AO (Awesome oscillator)
Last updated
Last updated
The Awesome oscillator (AO) – as it is named in one of the books by Bill Williams - is absolutely analogous to the MACD indicator. Like the MACD, it is a classic oscillator and gives the same reversal signals for the current movement. The only innovation that Bill Williams introduced into this indicator is that it is plotted not by closing prices, like the classic MACD, but by median prices.
When calculating the value of AO at a specific time interval, the parameter of the 34-period MA is subtracted from the 5-period moving average indicator. If the fast moving average is above the slow one, the AO value will be positive and the oscillator plots bars above the zero mark. The stronger the trend, and the more the moving average diverge, the longer the bars are drawn up (with an uptrend) or down (with a downtrend).
Unlike the MACD, Awesome oscillator does not have an additional moving average, and all indicator signals are based on the behavior of the histogram, the position of the bars relative to each other, and their crossing of the zero line.
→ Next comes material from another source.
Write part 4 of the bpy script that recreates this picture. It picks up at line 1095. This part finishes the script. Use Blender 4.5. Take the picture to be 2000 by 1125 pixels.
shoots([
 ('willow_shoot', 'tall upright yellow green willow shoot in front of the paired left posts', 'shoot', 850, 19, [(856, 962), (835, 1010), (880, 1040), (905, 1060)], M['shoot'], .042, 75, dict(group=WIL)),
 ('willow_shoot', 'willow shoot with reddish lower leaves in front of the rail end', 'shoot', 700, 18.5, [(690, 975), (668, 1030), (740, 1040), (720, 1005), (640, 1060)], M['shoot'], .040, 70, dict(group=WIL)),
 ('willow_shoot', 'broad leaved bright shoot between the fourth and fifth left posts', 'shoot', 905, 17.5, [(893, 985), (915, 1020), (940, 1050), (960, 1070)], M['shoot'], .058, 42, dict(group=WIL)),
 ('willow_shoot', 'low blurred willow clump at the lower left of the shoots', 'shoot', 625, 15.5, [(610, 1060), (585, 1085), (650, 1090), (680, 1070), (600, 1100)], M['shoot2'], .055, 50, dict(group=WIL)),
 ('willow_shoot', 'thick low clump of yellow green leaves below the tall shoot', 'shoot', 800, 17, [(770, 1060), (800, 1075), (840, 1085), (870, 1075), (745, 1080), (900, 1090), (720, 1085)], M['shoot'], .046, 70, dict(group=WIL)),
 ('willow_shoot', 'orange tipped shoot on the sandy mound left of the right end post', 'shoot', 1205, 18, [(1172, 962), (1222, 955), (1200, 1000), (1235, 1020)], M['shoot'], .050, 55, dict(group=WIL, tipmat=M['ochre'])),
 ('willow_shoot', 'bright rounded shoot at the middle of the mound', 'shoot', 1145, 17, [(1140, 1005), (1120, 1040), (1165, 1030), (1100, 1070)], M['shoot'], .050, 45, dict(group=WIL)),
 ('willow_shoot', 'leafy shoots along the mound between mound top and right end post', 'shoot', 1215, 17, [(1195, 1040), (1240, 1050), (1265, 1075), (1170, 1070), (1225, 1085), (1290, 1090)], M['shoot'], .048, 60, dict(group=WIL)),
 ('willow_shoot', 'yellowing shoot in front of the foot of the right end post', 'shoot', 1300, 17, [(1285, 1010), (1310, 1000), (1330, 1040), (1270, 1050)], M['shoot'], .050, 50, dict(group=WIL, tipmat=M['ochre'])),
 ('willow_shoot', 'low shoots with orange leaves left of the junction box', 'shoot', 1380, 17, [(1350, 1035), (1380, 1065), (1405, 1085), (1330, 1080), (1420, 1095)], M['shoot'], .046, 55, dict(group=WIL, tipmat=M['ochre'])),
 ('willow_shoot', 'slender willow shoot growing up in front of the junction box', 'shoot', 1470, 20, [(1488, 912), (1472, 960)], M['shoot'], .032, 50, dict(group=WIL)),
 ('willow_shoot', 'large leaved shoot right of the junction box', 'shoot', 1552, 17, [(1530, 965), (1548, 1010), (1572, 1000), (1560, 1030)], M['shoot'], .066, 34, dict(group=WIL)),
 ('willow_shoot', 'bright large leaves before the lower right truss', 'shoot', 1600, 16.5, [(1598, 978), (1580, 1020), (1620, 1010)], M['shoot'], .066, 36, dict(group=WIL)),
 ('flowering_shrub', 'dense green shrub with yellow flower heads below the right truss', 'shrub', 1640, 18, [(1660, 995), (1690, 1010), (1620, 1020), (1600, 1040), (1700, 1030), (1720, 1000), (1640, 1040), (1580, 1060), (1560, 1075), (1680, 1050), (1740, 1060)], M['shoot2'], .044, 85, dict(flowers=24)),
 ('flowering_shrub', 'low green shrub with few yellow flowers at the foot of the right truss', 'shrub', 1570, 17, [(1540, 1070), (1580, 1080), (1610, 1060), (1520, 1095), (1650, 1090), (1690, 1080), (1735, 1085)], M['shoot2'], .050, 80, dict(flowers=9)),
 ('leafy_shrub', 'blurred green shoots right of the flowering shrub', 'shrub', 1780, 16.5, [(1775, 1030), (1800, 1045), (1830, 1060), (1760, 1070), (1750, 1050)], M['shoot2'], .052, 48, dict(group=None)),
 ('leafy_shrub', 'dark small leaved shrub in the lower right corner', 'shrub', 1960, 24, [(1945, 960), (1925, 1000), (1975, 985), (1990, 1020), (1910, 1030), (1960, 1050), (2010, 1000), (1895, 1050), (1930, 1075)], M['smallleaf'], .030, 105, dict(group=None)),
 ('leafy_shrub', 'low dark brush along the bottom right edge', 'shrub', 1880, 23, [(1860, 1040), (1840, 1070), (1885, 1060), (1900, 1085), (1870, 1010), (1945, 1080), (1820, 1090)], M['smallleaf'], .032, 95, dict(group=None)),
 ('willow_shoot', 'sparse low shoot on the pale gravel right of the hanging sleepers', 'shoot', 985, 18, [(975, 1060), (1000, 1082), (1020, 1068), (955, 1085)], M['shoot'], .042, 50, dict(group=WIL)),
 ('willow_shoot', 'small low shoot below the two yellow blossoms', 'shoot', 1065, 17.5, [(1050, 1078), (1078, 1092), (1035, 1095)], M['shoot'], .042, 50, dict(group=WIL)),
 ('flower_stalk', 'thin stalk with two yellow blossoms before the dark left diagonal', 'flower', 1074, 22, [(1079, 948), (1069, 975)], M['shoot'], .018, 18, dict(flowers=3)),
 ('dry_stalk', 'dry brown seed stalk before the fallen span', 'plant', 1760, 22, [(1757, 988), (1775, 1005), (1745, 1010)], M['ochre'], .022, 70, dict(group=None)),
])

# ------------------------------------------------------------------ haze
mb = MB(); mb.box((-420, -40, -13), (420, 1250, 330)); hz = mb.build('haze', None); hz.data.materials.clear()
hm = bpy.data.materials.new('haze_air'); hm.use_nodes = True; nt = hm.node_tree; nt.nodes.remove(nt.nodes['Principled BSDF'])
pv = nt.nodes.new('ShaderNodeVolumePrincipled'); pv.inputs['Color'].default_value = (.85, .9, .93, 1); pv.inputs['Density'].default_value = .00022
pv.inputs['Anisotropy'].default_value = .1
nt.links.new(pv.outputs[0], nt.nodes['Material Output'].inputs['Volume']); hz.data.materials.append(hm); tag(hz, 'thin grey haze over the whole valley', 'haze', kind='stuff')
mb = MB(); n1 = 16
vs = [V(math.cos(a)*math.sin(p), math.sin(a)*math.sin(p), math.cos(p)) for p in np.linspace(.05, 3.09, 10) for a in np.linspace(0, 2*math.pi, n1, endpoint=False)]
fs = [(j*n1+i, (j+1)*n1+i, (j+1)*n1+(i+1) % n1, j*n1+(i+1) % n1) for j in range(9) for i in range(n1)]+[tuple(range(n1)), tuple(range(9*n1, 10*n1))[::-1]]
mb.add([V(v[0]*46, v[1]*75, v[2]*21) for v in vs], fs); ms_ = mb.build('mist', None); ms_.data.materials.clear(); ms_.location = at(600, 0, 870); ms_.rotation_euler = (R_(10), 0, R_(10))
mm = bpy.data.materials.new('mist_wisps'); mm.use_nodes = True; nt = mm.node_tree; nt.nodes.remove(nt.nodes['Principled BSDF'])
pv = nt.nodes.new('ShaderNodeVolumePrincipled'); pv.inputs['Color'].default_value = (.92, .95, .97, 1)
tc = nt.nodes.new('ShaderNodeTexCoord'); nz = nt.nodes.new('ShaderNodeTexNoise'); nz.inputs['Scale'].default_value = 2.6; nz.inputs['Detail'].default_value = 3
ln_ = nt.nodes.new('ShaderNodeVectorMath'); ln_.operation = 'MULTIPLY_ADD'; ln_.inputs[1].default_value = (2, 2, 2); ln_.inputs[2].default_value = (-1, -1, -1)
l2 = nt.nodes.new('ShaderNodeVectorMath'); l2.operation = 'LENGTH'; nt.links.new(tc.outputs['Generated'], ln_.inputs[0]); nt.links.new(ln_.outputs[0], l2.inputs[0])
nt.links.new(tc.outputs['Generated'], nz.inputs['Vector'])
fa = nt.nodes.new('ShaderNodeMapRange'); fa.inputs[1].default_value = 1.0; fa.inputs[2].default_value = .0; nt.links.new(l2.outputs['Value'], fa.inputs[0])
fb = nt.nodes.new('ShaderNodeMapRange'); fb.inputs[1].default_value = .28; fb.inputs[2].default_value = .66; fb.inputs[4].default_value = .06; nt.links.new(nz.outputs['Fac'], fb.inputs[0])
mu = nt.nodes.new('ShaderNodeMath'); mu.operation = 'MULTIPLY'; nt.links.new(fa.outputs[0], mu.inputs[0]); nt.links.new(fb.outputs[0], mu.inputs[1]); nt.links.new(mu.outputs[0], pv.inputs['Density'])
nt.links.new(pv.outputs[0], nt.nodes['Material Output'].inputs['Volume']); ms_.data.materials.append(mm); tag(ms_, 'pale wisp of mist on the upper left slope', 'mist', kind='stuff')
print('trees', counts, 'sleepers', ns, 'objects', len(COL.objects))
Indicator signals to watch out for:
Zero line cross – When the AO crosses above the zero line, short-term momentum now rises faster than long-term momentum. This can provide a bullish buying opportunity. When the AO crosses below the zero line, short-term momentum now falls faster than long-term momentum. This can provide an opportunity for a bearish sell;
Twin peaks – this is a method that takes into account the differences between two peaks on the same side of the zero line. A bullish Twin peaks setup occurs when there are two peaks below the zero line. The second peak is higher than the first, followed by a green bar. A bearish Twin peaks setup occurs when there are two peaks above the zero line. The second peak is lower than the first, followed by a red bar;
Saucer – this setup is looking for faster changes in momentum. The Saucer method looks for changes in three consecutive bars on the same side of the zero line. The bullish Saucer setup occurs when the AO is above the zero line. This entails two consecutive red bars (the second bar is below the first) followed by a green bar. The bearish Saucer setup occurs when the AO is below the zero line. This entails two consecutive green bar (the second bar is higher than the first) followed by a red bar.
The main parameters concern the appearance of the histogram, the user can select the desired color and line thickness. The following colors are used by default:
Green - to indicate an increase in price, that is, an increase in acceleration;
Red - to indicate a decrease in price, that is, an increase in deceleration.